Sunday, October 23, 2005

Franchised to death


In the forty-one years I have roamed around the sun I have been witness to the crash of our capitalistic system. We have sold our very lives to the decentralization of our common wealth from our own hands to those who do not have our best interest in their heart.

I remember when I was a wee tot my parents would travel by car with me to see what was over the next hill, and then the next hill. They had very long accumulated vacations as reward from the company they had been loyal to for a combined half a century. The only reward they received in the end was watching their pensions evaporate and their workplaces move to Mexico when they were too old to recover.

We would travel and visit State after State and Town after Town by the highway system and meet locals in their Shops and Restaurants that were unique to their Counties. When I remember those times they seem like another Country altogether. I was fortunate to have received this education in common American life of that time.

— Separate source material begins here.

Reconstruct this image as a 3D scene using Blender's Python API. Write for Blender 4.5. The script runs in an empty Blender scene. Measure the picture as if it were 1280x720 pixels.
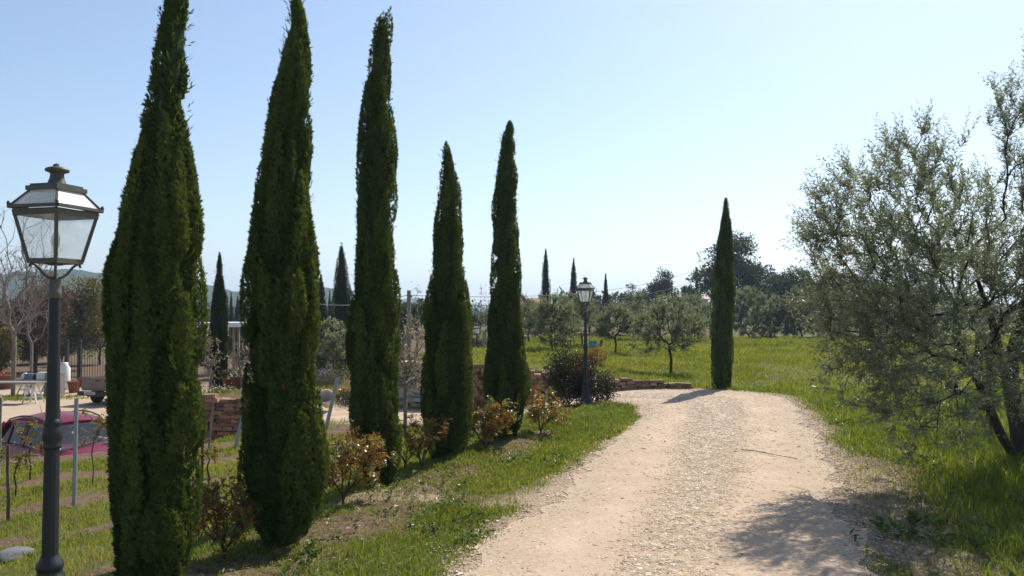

I found I had acquired a spirit of the same open road adventure by my sixteenth year and explored my home valley by automobile. In my eighteenth year I wanted to start exploring the Country for myself. I wanted to find that same America my folks were intrigued with. My vehicle was going to see shows by a certain band that played a different set list in every city with a micro-society of nomadic fans.

I started to notice the change in our country in the late seventies and then in the early eighties. My parents would tell me of special places I should visit while I was in a certain city that I found were no longer there. That special eatery was now a McDonalds or a Taco Bell, and that really nifty shop was now closed while the locals would gladly point to the new Wal-Mart out by the interstate by-pass.

In the late nineties I started to notice a change in the way this franchised businesses world was affecting our local economy as our local leaders also were dying off to a new breed of leadership that had no real interest in our community. These leaders were imported from a multitude of other places and had no family roots in our town. The leaders started to make decisions based on money and money alone. There was no financial reason to keep the people who were serving in positions that seemed lowly when they could be replaced by an answering machine device, or other tool.

In the overall quest for utopia it seems we have found the masses of humanity with idle time in the Devil’s workshop to be hooked on the wears of Walgreen’s. When all that is needed in this writer’s humble and un-educated opinion is something useful to do with his or her time that gains him a livelihood.

A poor man measures his gold by the weight of his toil for it, and a rich man measures his gold by the weight of many other men’s toil for it. The rich and powerful had best find a way to good stewardship of this gold before it is too late or he will see his foundation is washed away and will have the toil on his own bones to bear.

I am Tennessee Jed; Self-proclaimed Prophet of the Obvious without the letters of accomplishment posted after my name my opinion means little more than rambling. I am not a Socialist, but I am a social creature in need of help as I offer help. I could write thousands and thousands more words on these simple observations, but I will leave that to those who have that job to do. I only strive to not worsen matters and live another day.